Neil Adams McGinnis, Gillette, WY, pro se.
Before KELLY, HARTZ and, HOLMES Circuit Judges.
After examining the briefs and the appellate record, this three-judge panel has determined unanimously that oral argument would not be of material assistance in the determination of this appeal. See Fed.R.App.P. 34(a); 10th Cir. R. 34.1(G). The cause is therefore ordered submitted without oral argument.
ORDER AND JUDGMENT
This order and judgment is not binding precedent, except under the doctrines of law of the case, res judicata, and collateral estoppel. It may be cited, however, for its persuasive value consistent with Fed.R.App.P. 32.1 and 10th Cir. R. 32.1.
Plaintiff-Appellant Neil McGinnis, a state inmate proceeding pro se, appeals the district court's dismissal of his civil rights complaint. Exercising jurisdiction under 28 U.S.C. § 1291, we affirm.
Background
Mr. McGinnis is a pretrial detainee in custody at the Campbell County Sheriff's Office in Gillette, Wyoming. In McGinnis v. Wyoming, 407 Fed.Appx. 303 (10th Cir. 2011), we denied Mr. McGinnis a COA to pursue his 28 U.S.C. § 2254 claims. We recognized that an action under 42 U.S.C. § 1983 might be available for those claims. Id. at 304.

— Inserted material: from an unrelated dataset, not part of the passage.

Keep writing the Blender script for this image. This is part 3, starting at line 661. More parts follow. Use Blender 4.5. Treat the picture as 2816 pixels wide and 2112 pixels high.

In this civil rights action, he alleged torture and malicious cruelty by the government and prison officials, specifically, torture by digital electromagnetic waves and other clandestine methods. R. 620, 622. He also claimed that he is incarcerated based on a fraudulent indictment. Id. at 620. The district court concluded that the allegations of torture were delusional and fantastical and dismissed those claims as frivolous under 28 U.S.C. § 1915(e)(2)(B)(i). In addition, the court concluded that the fraudulent indictment claim contained only conclusory allegations without any factual support and dismissed it for failure to state a claim upon which relief can be granted under Fed.R.Civ.P. 12(b)(6).
Discussion
We review the district court's dismissal of a prisoner's complaint for frivolousness for an abuse of discretion, but if the frivolousness determination turns on an issue of law, we review the determination de novo. See Fogle v. Pierson, 435 F.3d 1252, 1259 (10th Cir. 2006). A complaint is frivolous if "it lacks an arguable basis either in law or in fact." Neitzke v. Williams, 490 U.S. 319, 325, 109 S.Ct. 1827, 104 L.Ed.2d 338 (1989).
We review de novo the district court's Rule 12(b)(6) dismissal. See Christy Sports, LLC v. Deer Valley Resort Co., 555 F.3d 1188, 1191 (10th Cir. 2009). "A district court may dismiss a case sua sponte under Federal Rule Civil Procedure 12(b) when it is `patently obvious' that the plaintiff could not prevail on the facts alleged." Andrews v. Heaton, 483 F.3d 1070, 1074 n. 2 (10th Cir. 2007) (quotation marks and citation omitted).
Because Mr. McGinnis is proceeding pro se, we construe his pleadings liberally, Haines v. Kerner, 404 U.S. 519, 520-21, 92 S.Ct. 594, 30 L.Ed.2d 652 (1972), but we will not assume the role of advocate for a pro se litigant. Hall v. Bellmon, 935 F.2d 1106, 1110 (10th Cir. 1991).
After reviewing the record, we conclude that Mr. McGinnis' claims of electromagnetic torture are delusional and unsupported by any factual basis. The district court did not abuse its discretion in dismissing these claims as frivolous. In addition, it is "patently obvious" that Mr. McGinnis could not prevail on the fraudulent indictment claim, as a federal court may not intervene in ongoing state criminal proceedings, absent unusual circumstances — none of which are present here. See Younger v. Harris, 401 U.S. 37, 91 S.Ct. 746, 27 L.Ed.2d 669 (1971).
Accordingly, we affirm the dismissal of Mr. McGinnis's complaint. We deny all pending motions, including his motion to proceed in forma pauperis on appeal, and order him to pay his filing fee.